**Aim of the task**
List every line below containing "picture".

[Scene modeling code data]
┌────────

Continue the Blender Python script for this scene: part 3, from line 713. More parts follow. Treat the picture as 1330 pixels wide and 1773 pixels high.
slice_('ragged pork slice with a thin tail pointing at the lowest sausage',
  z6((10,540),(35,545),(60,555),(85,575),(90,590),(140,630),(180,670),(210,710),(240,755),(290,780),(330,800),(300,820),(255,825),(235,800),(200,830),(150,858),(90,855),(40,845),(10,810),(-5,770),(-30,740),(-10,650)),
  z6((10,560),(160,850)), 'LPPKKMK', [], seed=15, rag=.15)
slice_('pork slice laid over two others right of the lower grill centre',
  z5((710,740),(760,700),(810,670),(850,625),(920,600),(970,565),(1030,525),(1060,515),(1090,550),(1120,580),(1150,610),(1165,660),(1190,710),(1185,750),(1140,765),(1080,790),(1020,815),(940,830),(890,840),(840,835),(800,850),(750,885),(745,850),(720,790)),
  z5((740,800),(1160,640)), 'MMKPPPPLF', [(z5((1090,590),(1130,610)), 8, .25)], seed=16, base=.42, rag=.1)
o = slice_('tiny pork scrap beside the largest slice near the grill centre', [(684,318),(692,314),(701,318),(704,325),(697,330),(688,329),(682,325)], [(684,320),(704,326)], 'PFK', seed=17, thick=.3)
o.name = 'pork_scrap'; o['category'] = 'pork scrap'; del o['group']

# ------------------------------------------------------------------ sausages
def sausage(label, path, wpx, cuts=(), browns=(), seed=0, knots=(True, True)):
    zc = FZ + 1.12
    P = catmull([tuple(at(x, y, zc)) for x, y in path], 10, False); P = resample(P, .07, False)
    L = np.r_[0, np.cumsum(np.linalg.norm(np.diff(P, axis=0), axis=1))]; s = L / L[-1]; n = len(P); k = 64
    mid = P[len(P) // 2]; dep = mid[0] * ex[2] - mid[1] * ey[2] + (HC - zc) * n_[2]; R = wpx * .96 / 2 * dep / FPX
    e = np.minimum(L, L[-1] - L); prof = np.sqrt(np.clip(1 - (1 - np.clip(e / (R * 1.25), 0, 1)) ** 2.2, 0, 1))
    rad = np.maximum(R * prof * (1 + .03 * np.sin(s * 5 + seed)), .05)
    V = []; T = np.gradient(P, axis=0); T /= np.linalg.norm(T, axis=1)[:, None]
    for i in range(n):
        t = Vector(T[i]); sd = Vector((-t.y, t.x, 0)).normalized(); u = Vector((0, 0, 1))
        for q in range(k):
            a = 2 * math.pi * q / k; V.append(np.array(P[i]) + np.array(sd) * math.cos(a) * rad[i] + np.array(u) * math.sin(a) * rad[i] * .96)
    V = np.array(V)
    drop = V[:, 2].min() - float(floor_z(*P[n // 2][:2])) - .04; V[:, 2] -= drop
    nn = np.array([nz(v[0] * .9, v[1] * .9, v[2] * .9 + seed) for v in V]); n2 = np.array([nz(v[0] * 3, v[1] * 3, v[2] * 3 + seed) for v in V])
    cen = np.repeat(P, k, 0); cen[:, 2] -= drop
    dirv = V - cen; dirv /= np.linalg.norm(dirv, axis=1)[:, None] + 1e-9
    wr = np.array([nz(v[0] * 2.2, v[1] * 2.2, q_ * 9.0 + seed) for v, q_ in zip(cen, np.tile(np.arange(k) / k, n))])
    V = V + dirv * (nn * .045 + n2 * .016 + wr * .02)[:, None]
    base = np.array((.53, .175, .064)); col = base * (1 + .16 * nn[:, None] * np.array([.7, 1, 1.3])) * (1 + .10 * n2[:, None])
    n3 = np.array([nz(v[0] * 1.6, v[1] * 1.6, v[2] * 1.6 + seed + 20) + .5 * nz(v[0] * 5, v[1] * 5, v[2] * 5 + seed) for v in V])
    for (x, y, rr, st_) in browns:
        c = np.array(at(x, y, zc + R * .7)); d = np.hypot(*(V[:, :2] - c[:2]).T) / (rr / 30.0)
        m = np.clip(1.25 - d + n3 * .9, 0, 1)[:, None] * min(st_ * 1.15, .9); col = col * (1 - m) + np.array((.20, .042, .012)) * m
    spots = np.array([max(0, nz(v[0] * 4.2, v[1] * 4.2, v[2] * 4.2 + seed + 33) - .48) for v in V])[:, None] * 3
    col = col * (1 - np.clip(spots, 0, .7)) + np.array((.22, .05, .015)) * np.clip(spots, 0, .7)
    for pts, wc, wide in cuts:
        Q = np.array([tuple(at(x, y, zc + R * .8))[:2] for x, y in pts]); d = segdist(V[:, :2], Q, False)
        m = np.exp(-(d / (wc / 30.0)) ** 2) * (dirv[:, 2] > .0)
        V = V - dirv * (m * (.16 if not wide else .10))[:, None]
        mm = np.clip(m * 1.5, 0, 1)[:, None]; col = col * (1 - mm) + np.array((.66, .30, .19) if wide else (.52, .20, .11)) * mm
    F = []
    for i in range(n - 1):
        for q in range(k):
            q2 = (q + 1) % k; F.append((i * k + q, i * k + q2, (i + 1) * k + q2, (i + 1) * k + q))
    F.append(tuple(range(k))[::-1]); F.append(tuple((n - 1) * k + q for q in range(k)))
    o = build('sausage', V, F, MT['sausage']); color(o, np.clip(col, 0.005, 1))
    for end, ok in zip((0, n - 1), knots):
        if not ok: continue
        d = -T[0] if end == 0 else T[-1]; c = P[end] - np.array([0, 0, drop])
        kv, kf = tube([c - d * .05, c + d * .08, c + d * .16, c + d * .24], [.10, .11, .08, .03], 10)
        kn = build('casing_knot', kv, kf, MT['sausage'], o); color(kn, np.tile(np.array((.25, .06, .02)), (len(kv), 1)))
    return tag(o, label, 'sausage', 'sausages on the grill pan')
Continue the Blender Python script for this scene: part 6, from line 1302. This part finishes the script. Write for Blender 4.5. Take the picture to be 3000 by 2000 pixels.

└────────

**Finished exercise**
Continue the Blender Python script for this scene: part 3, from line 713. More parts follow. Treat the picture as 1330 pixels wide and 1773 pixels high.
Continue the Blender Python script for this scene: part 6, from line 1302. This part finishes the script. Write for Blender 4.5. Take the picture to be 3000 by 2000 pixels.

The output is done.